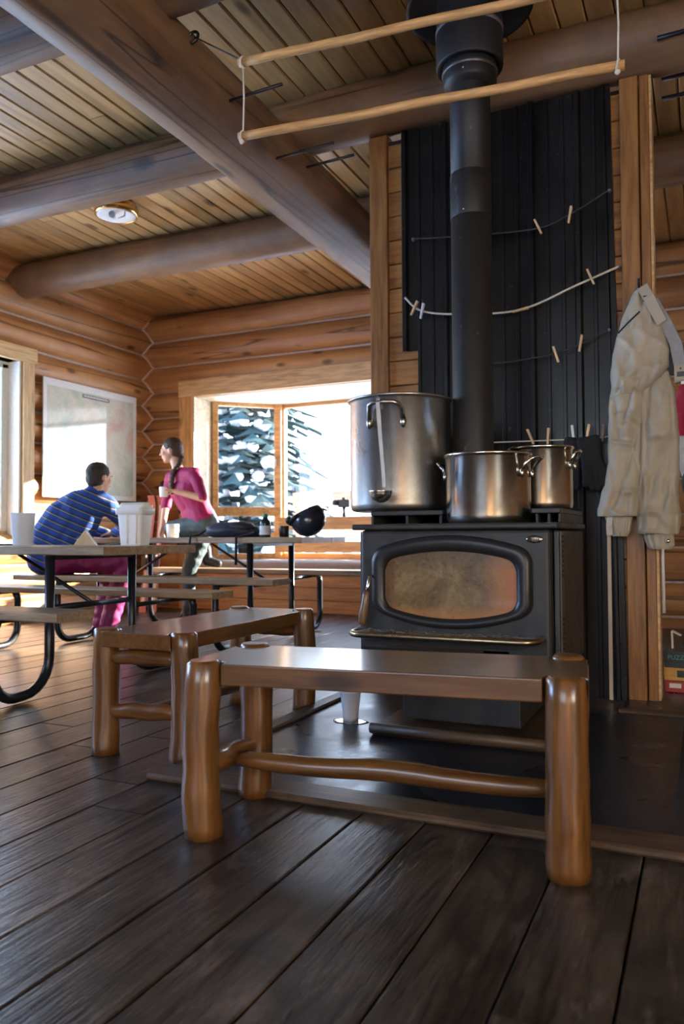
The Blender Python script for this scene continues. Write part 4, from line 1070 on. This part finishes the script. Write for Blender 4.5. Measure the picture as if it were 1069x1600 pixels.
drape('hip', [(1.985, -.262, -.243, .03, Yc+.035), (1.95, -.288, -.222, .06, Yc+.02), (1.87, -.322, -.190, .085, Yc), (1.76, -.358, -.155, .11, Yc-.01), (1.65, -.386, -.130, .125, Yc-.015), (1.58, -.393, -.135, .13, Yc-.02), (1.53, -.394, -.17, .13, Yc-.02), (1.49, -.392, -.225, .12, Yc-.02), (1.46, -.385, -.262, .09, Yc-.015)], 5.7, .75)
drape('gaiter', [(.895, -.435, -.305, .085, Yc), (.85, -.42, -.312, .09, Yc), (.81, -.405, -.315, .10, Yc), (.79, -.398, -.325, .09, Yc)], 1.2, .5, m_=30, gather=.014)
drape('gaiter', [(.81, -.262, -.13, .085, Yc), (.77, -.256, -.128, .09, Yc), (.745, -.245, -.128, .10, Yc), (.730, -.235, -.14, .09, Yc)], 2.2, .5, m_=30, gather=.014)
def strip(m, pts, w, th, side):
    L = []
    for p in pts:
        p = Vector(p)-PB; s = Vector(side)
        L.append([p-s*w/2, p+s*w/2, p+s*w/2+Vector((0, -th, 0)), p-s*w/2+Vector((0, -th, 0))])
    m.loops(L, smooth=False); return m
sd = Vector((.85, 0, .52))
wbnd = strip(MB(), [(-.245, 3.935, 1.965), (-.215, 3.91, 1.90), (-.18, 3.90, 1.82), (-.16, 3.905, 1.775)], .05, .012, sd).build('waist_strap', M_PANTS, t, bevel=.003)
strip(MB(), [(-.205, 3.95, 1.90), (-.15, 3.94, 1.79), (-.105, 3.935, 1.68), (-.088, 3.935, 1.58), (-.086, 3.935, 1.50)], .055, .014, (.97, 0, .2)).build('waistband', plain('grey_lining', (.30, .31, .33), .7), t, bevel=.003)
strip(MB(), [(-.135, 3.965, 1.74), (-.115, 3.96, 1.64), (-.12, 3.96, 1.54)], .05, .01, (1, 0, .1)).build('lining', plain('dark_lining', (.06, .065, .075), .8), t)
strip(MB(), [(-.088, 3.92, 1.575), (-.086, 3.92, 1.505)], .052, .004, (.98, 0, .1)).build('label_patch', M_PANTS, t)
MB().box(-.102-PB.x, -.070-PB.x, -.042, -.040, 1.522-PB.z, 1.545-PB.z).build('brand_patch', M_BLACK, t)
MB().box(-.090-PB.x, -.082-PB.x, -.042, -.040, 1.556-PB.z, 1.564-PB.z).build('brand_dot', M_BLACK, t)
MB().box(-.085-PB.x, -.062-PB.x, -.046, -.036, 1.485-PB.z, 1.500-PB.z).build('buckle', M_WHITE, t, bevel=.003)
m = MB()
for q in (-1, 1): m.box(-.026, .026, -.052, -.048, q*.010-.003+1.90-PB.z, q*.010+.003+1.90-PB.z, Matrix.Translation((.047, 0, 0)))
m.build('strap_buckle', M_BLACK, t)
MB().tube([Vector(p)-PB for p in ((-.352, 3.884, 1.745), (-.31, 3.878, 1.785), (-.255, 3.880, 1.835))], .004, 6).build('zip', M_BLACKF, t)
strip(MB(), [(-.405, 3.915, .885), (-.408, 3.905, .84), (-.406, 3.905, .795)], .026, .004, (1, 0, 0)).build('gaiter_tab', plain('pale_tab', (.55, .53, .48), .6), t)
MB().ell(Vector((-.150, 3.895, .768))-PB, (.009, .005, .009), 10, 6).build('snap', M_CHROME, t)
hkk = MB().tube([(-.262, 4.05, 2.00), (-.262, 4.00, 1.985), (-.262, 3.965, 1.975), (-.262, 3.945, 1.99), (-.262, 3.94, 2.01)], .006, 8).build('coat_hook', M_BLACK)
tag(hkk, 'small dark coat hook on the post holding the beige snow trousers', 'hook')
# ------------------------------------------------------------------ gloves on the lowest line
for i, (gx, rot, lab) in enumerate(((-.566, .16, 'black glove under the whitish clothespin, nearer to the small pot'), (-.502, -.14, 'black glove under the tan clothespin, beside the snow trousers'))):
    g0 = Vector((gx, 3.975-.035*i, 1.26)); m = MB()
    for o in (-.030, -.010, .010, .030): caps(m, [(Vector((o*1.15, 0, -.005)), .022), (Vector((o*.9, 0, -.09)), .021), (Vector((o*1.15, 0, -.165)), .020)], 10)
    for o, L in ((-.034, .055), (-.012, .075), (.011, .08), (.034, .068)): caps(m, [(Vector((o*1.1, 0, -.165)), .0165), (Vector((o*1.25, -.010, -.165-L*.6)), .0155), (Vector((o*1.3, -.016, -.165-L)), .0125)], 10)
    q = 1 if i else -1; caps(m, [(Vector((q*.030, 0, -.115)), .018), (Vector((q*.056, -.006, -.165)), .0155), (Vector((q*.062, -.01, -.195)), .013)], 10)
    g = fused(m, 'glove', plain('black_knit', (.010, .010, .012), .9, bump=.4, scale=120), None, .006, 3, wrinkle(.002, 40, i)); g.location = g0; g.rotation_euler = (0, rot, 0)
    tag(g, lab, 'glove', 'gloves drying on the lowest line')
o = MB().box(-.425, -.408, 3.975, 3.985, .009, 1.02).build('wooden_lath', wood('pale_lath', (.6, .5, .38), (.75, .66, .54), 'Z', knots=0)); tag(o, 'thin pale upright lath standing right of the stove', 'lath')
# ------------------------------------------------------------------ beyond the partition: puzzle boxes, hanging clothes
def gamebox(label, x0, y0, z0, L, D, H, mat, rz):
    b = thing('game_box', label, 'box', (x0, y0, z0), rz, 'game boxes stacked on the floor'); MB().box(0, L, 0, D, 0, H*.55).build('tray', mat, b, bevel=.002); MB().box(-.002, L+.002, -.002, D+.002, H*.35, H).build('lid', mat, b, bevel=.002); return b
def lettering(txt, size, mat, parent, loc):
    cu_ = bpy.data.curves.new('lettering', 'FONT'); cu_.body = txt; cu_.size = size; cu_.extrude = .0004; cu_.resolution_u = 4
    tmp = bpy.data.objects.new('tmp', cu_); COL.objects.link(tmp); dg = bpy.context.evaluated_depsgraph_get(); dg.update()
    me = bpy.data.meshes.new_from_object(tmp.evaluated_get(dg)); bpy.data.objects.remove(tmp)
    o = bpy.data.objects.new('lettering', me); COL.objects.link(o); me.materials.clear(); me.materials.append(mat)
    o.parent = parent; o.location = loc; o.rotation_euler = (pi/2, 0, 0); return o
M_BXK = plain('box_black', (.018, .03, .03), .45); M_BXY = plain('box_yellow', (.62, .38, .08), .5); M_BXR = plain('box_red', (.40, .05, .04), .5)
b = gamebox('red game box at the bottom of the stack by the doorway', -.192, 4.30, .007, .30, .25, .056, M_BXR, 0)
MB().box(.02, .075, -.0045, -.002, .022, .045).build('end_label', M_PAPER, b)
b = gamebox('yellow game box in the middle of the stack by the doorway', -.196, 4.31, .0635, .36, .25, .065, M_BXY, 0)
MB().box(.06, .12, -.0045, -.002, .018, .052).build('end_label', M_BXK, b)
b = gamebox('black box lettered PUZZLE on top of the stack by the doorway', -.193, 4.30, .129, .38, .26, .082, M_BXK, 0)
lettering('PUZZLE', .031, plain('teal_ink', (.05, .36, .30), .5), b, (.014, -.0026, .042))
b = thing('paper_scrap', 'crumpled white paper scrap sticking up beside the post by the game boxes', 'paper', (-.165, 4.40, .212))
MB().loops([[Vector((x, y, z+.001)), Vector((x+.045, y+.01, z-.022)), Vector((x+.048, y+.01, z-.020)), Vector((x+.003, y, z+.004))] for x, y, z in ((0, 0, .085), (.004, .02, .090), (.0, .05, .082))], smooth=False).loops([[Vector((.002, y, 0)), Vector((.012, y, 0)), Vector((.008, y, .085)), Vector((0, y, .085))] for y in (.0, .05)], smooth=False).build('sheet', M_PAPER, b)
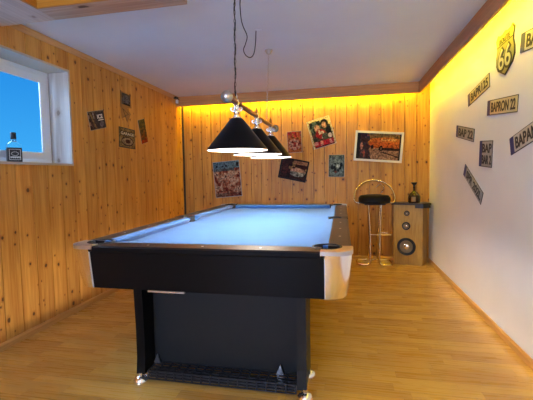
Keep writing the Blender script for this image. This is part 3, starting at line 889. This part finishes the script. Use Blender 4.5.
# 1 tall comic style tin sign, lower left of the back wall
t = wall_thing('tin_sign', 'tall busy red and brown sign with a blue grey headline, left on the back wall', 'wall sign', 'back', -1.655, 1.138, 4.5)
tin(.41, .53, t)
def f1(u, v):
    if v > .80:
        return lerp(sr(95, 125, 140), sr(35, 35, 50), 1 if (v < .95 and v > .84 and vn(u * 14, v * 6, 3) > .52) else 0)
    if v > .74 and u < .8: return lerp(sr(110, 125, 130), sr(60, 40, 50), vn(u * 9, v * 9))
    t_ = vn(u * 7 + v * 5, v * 10 - u * 4, 5) * .6 + vn(u * 19, v * 21, 6) * .5
    c = pal([sr(50, 15, 20), sr(120, 40, 30), sr(165, 100, 70), sr(215, 180, 150), sr(90, 40, 40)], t_)
    if v < .12: c = lerp(c, sr(70, 25, 25), .6)
    return c
print_sheet('print', .395, .515, f1, t)
# 2 small red sign
t = wall_thing('tin_sign', 'small faded red sign above the dark framed picture beside the lampshades', 'wall sign', 'back', -.655, 1.645, 2.5)
tin(.205, .30, t)
def f2(u, v):
    base = lerp(sr(185, 120, 60), sr(165, 95, 45), vn(u * 4, v * 6, 9))
    if v > .72: return lerp(base, sr(165, 40, 45), 1 if vn(u * 11, v * 5, 2) > .38 else .2)
    if ell(u, v, .5, .38, .44, .27):
        return pal([sr(60, 40, 60), sr(140, 25, 35), sr(205, 160, 150), sr(70, 50, 80)], vn(u * 9, v * 13, 4))
    return lerp(base, sr(150, 50, 50), .35)
print_sheet('print', .195, .29, f2, t, n=34)
# 3 cream poster with couple
t = wall_thing('poster', 'tilted cream bordered poster of a couple with a red foot', 'poster', 'back', -.28, 1.762, 15)
tin(.32, .395, t, m='frame_white')
def f3(u, v):
    cr = sr(232, 210, 155)
    if u < .07 or u > .95 or v > .94: return cr
    c = pal([sr(30, 35, 30), sr(75, 75, 55), sr(120, 50, 40)], vn(u * 6, v * 7, 12))
    if v > .72 and u > .55: c = cr
    if ell(u, v, .30, .74, .26, .22): c = sr(25, 38, 32) if vn(u * 8, v * 8, 3) > .4 else sr(95, 110, 95)
    if ell(u, v, .36, .68, .12, .13): c = sr(215, 160, 130)
    if ell(u, v, .72, .80, .17, .14): c = sr(35, 30, 28)
    if ell(u, v, .70, .74, .10, .11): c = sr(225, 170, 135)
    if ell(u, v, .45, .46, .22, .17): c = sr(175, 35, 35) if vn(u * 12, v * 12, 8) > .35 else sr(220, 190, 170)
    if ell(u, v, .88, .50, .16, .16): c = sr(28, 24, 24)
    if ell(u, v, .62, .36, .13, .10): c = sr(90, 90, 75)
    if ell(u, v, .84, .33, .09, .08): c = sr(215, 195, 180)
    if v < .22: c = sr(175, 30, 50) if vn(u * 10, v * 6, 21) > .35 else sr(215, 140, 140)
    if v < .05: c = sr(110, 25, 35)
    return c
print_sheet('print', .312, .387, f3, t, n=52)
# 4 dark framed picture
t = wall_thing('framed_picture', 'small dark framed picture of a vehicle, hanging crooked beside the lampshades', 'picture', 'back', -.673, 1.258, -12)
bm = B(); w, h, b = .40, .30, .02
for x0, x1, z0, z1 in ((-w / 2, w / 2, -h / 2, -h / 2 + b), (-w / 2, w / 2, h / 2 - b, h / 2), (-w / 2, -w / 2 + b, -h / 2 + b, h / 2 - b), (w / 2 - b, w / 2, -h / 2 + b, h / 2 - b)):
    box(bm, x0, x1, -.014, 0, z0, z1)
obj('picture_frame', bm, M['frame_black'], t)
def f4(u, v):
    c = pal([sr(18, 8, 7), sr(70, 28, 20), sr(60, 42, 28)], vn(u * 6, v * 6, 31))
    if v > .5 and u > .3 and vn(u * 8, v * 7, 33) > .5: c = sr(175, 130, 75)
    if v > .80 and u > .45: c = sr(190, 130, 90)
    if ell(u, v, .68, .42, .30, .20): c = sr(205, 150, 125) if v > .42 else sr(130, 120, 110)
    if ell(u, v, .66, .28, .26, .12): c = pal([sr(50, 55, 55), sr(190, 185, 175), sr(40, 38, 38)], vn(u * 14, v * 9, 35))
    if u < .25 and v > .25: c = lerp(c, sr(90, 35, 30), vn(u * 15, v * 8, 36))
    return c
print_sheet('print', .365, .265, f4, t, y=-.005)
# 5 grey sign
t = wall_thing('tin_sign', 'small upright grey blue sign between the cream poster and the large picture', 'wall sign', 'back', -.077, 1.298, -1)
tin(.215, .305, t)
def f5(u, v):
    n_ = vn(u * 10, v * 13, 41)
    c = lerp(sr(105, 118, 120), sr(135, 150, 150), n_)
    if abs(u - .5) > .43 or abs(v - .5) > .45: return sr(95, 105, 100)
    if ell(u, v, .48, .42, .36, .22) and n_ > .42: c = sr(35, 42, 48)
    if ell(u, v, .60, .5, .12, .08): c = sr(195, 205, 205)
    if ell(u, v, .82, .56, .1, .09): c = sr(30, 35, 40)
    if ell(u, v, .45, .22, .10, .05): c = sr(110, 55, 50)
    if v > .8 and vn(u * 13, v * 5, 44) > .5: c = sr(80, 92, 98)
    return c
print_sheet('print', .207, .297, f5, t, n=34)
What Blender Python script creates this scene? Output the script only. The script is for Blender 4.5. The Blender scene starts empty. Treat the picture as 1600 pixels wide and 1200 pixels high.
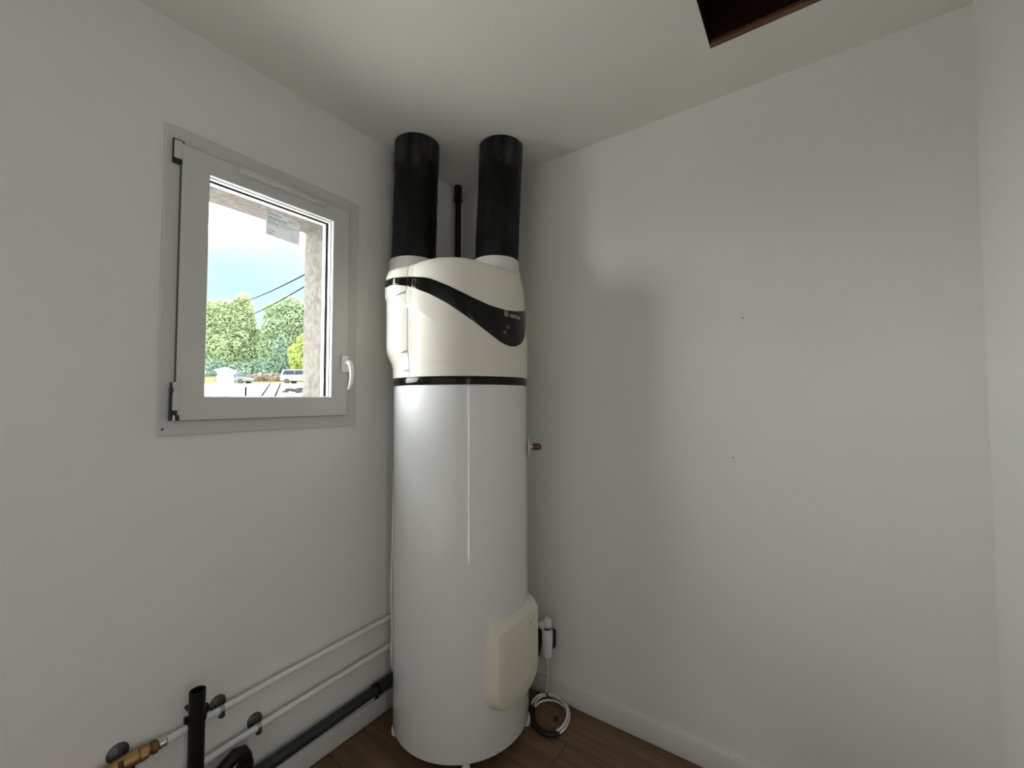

**Prompt:**
Supply the count of lines in the entries that contain the word "script", and nothing besides.

**The response:**
3